The method

Te tukanga

How it Works

A simple pathway for seeing, testing and valuing relational impact.

01
The spine

Six steps, in order

The method moves from understanding context to tracing pathways, defining the change, finding signals, testing evidence — and only then valuing what can be defended.

  1. 01
    Context

    Start with the kaupapa, people, place and relationships.

  2. 02
    Pathways

    Trace how value may move.

  3. 03
    Constructs

    Define the specific change.

  4. 04
    Signals

    Look for signs that the pathway is present.

  5. 05
    Evidence

    Test the strength of the evidence.

  6. 06
    Value

    Value what can be defended.

02
In detail

Step by step

01 Context

Start with the kaupapa, people, place and relationships.

Who is involved? What matters here? What is the history, place, obligation and future concern?

02 Pathways

Trace how value may move.

Does value stay with the direct participant, or does it move through whānau, household routines, community, institutions, te taiao or future generations?

03 Constructs

Define the specific change.

Instead of a broad phrase like “mana restored”, ask what can be observed: stronger participation, reduced whakamā, restored hosting capacity, or greater decision authority.

04 Signals

Look for signs that the pathway is present.

Signals might include stories, survey responses, behaviour change, records, photos, attendance, reduced crisis events, ecological indicators, or changes in institutional practice.

05 Evidence

Test the strength of the evidence.

Is the change directly observed? Is it supported by whānau evidence, project data, Māori-governed interpretation, research or comparison data? What remains uncertain?

06 Value

Value what can be defended.

Where a pathway can be bounded and defended, it may be quantified or monetised. Where value is important but not ready to monetise, it should still be named and developed rather than treated as zero.

03
Pathway monetisation

Do not price the concept — value the pathway

Māori concepts are not turned into dollar amounts.

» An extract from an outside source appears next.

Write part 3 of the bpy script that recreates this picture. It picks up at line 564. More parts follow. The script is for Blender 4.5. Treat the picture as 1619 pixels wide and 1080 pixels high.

The method values the observable pathways that may arise when those concepts are upheld in practice.

Do not priceValue through observable pathways
Mana
Agency, participation, leadership, reduced whakamā, ability to host.
Mauri
Healthier homes, improved ecological condition, restored function.
Whanaungatanga
Reduced isolation, trust, informal support, participation.
Kaitiakitanga
Restoration activity, ecological indicators, stewardship capability.
04
The principle

Wider, not looser

The principle that holds it together.

Wider
Look beyond direct, short-term and individual outcomes.
Not looser
Require clear pathways, evidence, boundaries and uncertainty.
In the field

Working alongside existing methods

Whakapapa Economics can work alongside existing impact, social value and cost-benefit methods. It does not replace their disciplines. It helps improve the starting point by asking whether the value boundary is too narrow.